The spectacular work will add significantly to the Renaissance collection by demonstrating the Netherlandish influence on Spanish painting. It shows St Michael fighting with the devil which, in accordance with medieval tradition, is a chimera, part snake, part bird, part dragon. The kneeling donor, Antonio Juan, Lord of Tous near Valencia, paid for the masterpiece in 1468.

The 6ft work, which has exquisite detail on Don Juan's cloak, shows the Cordoba-born artist experimenting with reflections: the spires of the Holy City are mirrored in St Michael's breastplate.

The painting is the latest in a stream of treasures from Luton Hoo to have been sold following the suicide in 1991 of the estate's owner, Nicky Phillips, 43. The Old Etonian racehorse owner and Jockey Club member was said to be depressed at the cost of running the estate.

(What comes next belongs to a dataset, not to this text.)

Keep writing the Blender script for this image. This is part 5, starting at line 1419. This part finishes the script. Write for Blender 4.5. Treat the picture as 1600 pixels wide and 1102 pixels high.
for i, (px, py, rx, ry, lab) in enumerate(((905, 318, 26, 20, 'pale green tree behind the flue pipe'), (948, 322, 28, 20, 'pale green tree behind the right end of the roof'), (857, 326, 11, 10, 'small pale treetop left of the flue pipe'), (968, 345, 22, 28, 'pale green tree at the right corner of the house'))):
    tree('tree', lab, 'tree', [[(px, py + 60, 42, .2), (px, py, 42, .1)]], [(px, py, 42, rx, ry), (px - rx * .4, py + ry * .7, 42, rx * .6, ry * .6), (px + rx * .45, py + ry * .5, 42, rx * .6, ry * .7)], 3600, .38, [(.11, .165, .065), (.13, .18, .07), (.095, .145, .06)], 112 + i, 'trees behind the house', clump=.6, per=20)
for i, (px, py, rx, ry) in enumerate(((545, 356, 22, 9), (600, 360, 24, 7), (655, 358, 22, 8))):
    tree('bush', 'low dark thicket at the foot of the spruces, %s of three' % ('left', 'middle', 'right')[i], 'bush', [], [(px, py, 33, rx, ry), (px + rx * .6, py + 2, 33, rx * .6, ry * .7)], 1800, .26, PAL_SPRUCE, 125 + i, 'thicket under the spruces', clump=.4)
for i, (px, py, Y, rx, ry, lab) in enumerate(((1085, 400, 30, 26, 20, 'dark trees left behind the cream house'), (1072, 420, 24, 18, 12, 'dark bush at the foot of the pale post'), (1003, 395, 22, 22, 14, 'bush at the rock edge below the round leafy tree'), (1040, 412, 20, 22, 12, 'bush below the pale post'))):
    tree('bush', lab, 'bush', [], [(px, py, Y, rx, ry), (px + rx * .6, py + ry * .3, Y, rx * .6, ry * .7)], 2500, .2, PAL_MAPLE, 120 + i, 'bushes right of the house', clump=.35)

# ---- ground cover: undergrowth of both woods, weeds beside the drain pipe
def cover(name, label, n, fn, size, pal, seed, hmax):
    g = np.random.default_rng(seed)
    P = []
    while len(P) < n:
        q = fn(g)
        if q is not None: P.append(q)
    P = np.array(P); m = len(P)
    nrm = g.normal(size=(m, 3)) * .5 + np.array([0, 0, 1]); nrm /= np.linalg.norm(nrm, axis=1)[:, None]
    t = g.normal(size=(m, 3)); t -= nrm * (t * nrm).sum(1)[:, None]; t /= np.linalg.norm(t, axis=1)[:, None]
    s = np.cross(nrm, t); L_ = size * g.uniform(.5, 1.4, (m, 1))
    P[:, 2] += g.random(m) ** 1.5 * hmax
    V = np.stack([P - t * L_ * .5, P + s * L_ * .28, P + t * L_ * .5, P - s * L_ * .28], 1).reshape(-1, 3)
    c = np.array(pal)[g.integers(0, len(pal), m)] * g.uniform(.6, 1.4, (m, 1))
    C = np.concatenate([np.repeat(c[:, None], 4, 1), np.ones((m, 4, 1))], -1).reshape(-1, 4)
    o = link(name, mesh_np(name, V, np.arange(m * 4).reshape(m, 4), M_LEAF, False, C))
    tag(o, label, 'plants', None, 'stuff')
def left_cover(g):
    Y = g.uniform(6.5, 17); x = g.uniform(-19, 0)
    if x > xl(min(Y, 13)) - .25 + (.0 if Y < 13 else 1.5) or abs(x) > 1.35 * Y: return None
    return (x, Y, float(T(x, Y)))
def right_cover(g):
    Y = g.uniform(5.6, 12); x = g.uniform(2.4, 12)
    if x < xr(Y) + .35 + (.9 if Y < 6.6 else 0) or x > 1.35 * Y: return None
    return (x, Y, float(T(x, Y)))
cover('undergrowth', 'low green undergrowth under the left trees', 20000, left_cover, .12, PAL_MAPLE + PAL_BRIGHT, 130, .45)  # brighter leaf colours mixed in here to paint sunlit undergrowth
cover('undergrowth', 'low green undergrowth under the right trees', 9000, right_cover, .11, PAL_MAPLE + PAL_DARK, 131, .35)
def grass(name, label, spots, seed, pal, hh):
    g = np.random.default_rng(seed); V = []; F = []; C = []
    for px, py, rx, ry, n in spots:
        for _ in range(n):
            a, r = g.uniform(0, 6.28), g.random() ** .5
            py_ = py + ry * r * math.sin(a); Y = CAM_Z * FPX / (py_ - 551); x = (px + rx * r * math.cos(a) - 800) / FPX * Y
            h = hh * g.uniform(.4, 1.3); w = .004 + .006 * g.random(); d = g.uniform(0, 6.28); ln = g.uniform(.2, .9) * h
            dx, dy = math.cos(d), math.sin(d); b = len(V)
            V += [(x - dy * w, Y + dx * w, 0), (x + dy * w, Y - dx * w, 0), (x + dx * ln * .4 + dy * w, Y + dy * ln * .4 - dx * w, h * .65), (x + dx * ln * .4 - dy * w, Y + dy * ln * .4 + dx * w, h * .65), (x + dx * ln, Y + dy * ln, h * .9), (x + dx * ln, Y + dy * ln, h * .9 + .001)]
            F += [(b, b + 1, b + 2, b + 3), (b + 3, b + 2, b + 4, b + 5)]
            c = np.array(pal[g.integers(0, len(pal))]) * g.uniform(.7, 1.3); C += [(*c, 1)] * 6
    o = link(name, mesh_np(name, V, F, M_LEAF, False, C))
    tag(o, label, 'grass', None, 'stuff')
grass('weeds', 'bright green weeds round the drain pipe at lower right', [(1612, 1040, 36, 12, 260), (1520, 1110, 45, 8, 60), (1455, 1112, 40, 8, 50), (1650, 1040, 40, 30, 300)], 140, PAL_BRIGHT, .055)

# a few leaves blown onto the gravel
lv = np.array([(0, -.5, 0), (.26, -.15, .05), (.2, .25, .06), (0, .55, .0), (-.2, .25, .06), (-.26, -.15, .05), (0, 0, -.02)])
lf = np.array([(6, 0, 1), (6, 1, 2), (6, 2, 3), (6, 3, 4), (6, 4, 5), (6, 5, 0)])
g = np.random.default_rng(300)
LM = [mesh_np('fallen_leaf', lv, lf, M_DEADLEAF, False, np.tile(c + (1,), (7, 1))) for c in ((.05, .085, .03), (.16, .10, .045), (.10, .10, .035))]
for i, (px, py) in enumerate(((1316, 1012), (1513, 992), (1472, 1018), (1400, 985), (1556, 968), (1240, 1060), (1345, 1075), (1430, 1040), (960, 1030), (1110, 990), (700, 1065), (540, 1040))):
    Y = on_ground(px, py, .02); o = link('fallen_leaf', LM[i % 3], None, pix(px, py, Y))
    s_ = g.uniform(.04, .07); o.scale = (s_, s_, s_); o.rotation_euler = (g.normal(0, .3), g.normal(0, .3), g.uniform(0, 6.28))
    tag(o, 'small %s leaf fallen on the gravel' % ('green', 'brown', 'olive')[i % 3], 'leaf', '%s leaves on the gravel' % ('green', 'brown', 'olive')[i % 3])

Yesterday his cousin, Charles Butter, whose family owned the Bermejo painting jointly with the executors, said it had been sold "to alleviate the problems surrounding the estate". He added: "It was felt that if the painting had to be sold, it was preferable that it went to a national institution as opposed to overseas."

Neil MacGregor, the director of the National Gallery, was overjoyed by the acquisition. He said: "It is a picture of astonishing quality and the one bit of the story which was missing from our collection. We've had no really great 15th-century Spanish painting."